The information collection is contained in a notice of proposed rulemaking published in the Federal Register on February 16, 2018, (See 83 FR 6986), which requested comments for a 60-day period.


9. Payment or gift to respondents.

There are no payments or gifts to respondents.


10. Assurance of confidentiality provided to respondents and basis for the assurance in statute, regulation, or agency policy:


The information collected would be available to Treasury or its designee to verify compliance with the notice requirement; all such information collections under the BSA must further a criminal, tax, regulatory, or intelligence purpose, in accordance with 31 U.S.C. 5311.


11. Justification for questions of a sensitive nature:


There are no questions of a sensitive nature.


12. Burden estimate:


The proposed rule requires a financial institution to provide notice to its correspondent account holders and to document its compliance with that notice requirement.
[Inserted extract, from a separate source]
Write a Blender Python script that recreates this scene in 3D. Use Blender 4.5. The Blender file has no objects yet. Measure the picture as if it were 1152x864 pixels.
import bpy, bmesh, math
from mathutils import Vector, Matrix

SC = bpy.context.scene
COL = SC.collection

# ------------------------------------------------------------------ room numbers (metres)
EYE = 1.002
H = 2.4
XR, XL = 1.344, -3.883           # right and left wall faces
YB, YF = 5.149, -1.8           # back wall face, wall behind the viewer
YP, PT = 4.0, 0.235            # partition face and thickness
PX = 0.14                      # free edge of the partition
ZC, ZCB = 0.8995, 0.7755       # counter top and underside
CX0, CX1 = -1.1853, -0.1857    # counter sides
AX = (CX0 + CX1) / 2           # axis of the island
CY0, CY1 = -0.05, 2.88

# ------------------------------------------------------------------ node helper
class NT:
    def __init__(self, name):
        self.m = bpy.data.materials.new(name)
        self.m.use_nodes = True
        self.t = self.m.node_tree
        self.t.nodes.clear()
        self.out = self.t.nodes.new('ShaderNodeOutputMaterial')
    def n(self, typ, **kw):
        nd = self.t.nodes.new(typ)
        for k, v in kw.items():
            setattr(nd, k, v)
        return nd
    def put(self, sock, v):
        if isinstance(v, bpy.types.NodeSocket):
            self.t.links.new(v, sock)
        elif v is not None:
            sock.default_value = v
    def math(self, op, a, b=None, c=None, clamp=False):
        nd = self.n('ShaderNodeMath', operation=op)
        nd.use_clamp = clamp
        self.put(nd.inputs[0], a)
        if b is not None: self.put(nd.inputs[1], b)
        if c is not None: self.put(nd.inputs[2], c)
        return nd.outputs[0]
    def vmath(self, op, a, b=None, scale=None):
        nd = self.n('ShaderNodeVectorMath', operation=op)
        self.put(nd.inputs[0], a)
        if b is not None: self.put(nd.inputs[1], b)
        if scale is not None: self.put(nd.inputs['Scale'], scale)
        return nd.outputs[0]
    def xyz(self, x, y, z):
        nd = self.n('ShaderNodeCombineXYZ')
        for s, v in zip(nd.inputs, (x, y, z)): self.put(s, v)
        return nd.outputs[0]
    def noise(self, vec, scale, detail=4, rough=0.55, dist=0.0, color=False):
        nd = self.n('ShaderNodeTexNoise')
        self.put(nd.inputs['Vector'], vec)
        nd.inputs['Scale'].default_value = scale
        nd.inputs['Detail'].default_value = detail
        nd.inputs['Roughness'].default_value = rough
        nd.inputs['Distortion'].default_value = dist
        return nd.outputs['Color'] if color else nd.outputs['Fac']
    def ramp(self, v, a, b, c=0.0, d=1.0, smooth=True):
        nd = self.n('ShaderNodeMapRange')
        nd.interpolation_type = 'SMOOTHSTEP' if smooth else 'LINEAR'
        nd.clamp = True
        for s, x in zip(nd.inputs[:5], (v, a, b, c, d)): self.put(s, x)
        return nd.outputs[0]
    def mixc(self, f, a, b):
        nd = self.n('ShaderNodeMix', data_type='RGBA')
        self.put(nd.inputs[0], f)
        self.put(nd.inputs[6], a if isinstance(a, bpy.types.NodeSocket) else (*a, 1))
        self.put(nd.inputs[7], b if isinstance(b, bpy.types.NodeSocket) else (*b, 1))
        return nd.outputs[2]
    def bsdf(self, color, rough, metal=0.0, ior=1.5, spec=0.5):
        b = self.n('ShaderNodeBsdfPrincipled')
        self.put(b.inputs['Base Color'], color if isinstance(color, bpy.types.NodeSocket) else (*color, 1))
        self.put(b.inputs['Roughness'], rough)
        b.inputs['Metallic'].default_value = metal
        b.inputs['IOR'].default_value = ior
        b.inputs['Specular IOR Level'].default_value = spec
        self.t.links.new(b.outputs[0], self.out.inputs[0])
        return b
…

Estimated number of affected financial institutions: 5,787.


Estimated average annual burden per affected financial institution: 1 hour.


Total estimated annual hour burden: 5,787 hours.


The proposed rule applies to all domestic financial institutions that maintain correspondent accounts for foreign banks. There are approximately 5,787 such financial institutions doing business in the United States.


13. Estimated total annual cost burden:


Total estimated burden cost: 5,787 hours X $33.77 per hour = $195,4271


14. Estimated annualized cost to the Federal government:


There is no cost to the government. There is no collection of information.


15. Change in burden:


None. This is a new collection, although financial institutions are accustomed to documenting their compliance with federal requirements.



16. Plans for tabulation or publication:


There are no plans for tabulation or publication.


17. Reason why display of expiration date for OMB approval is not appropriate:


Treasury requests that it not be required to display the expiration date, in order to avoid amending the regulation every three years.


18. Exception to the certification statement:


This collection will not have a significant impact on a substantial number of small entities, for the reasons discussed above in item 5. There are no exceptions to the certification statement. The collection also does not employ statistical survey methodology.



1 The above Average Hourly Wage Rate is calculated from the May 2016 Bureau of Labor Statistics average wage for13-1041 Compliance Officersof $33.77.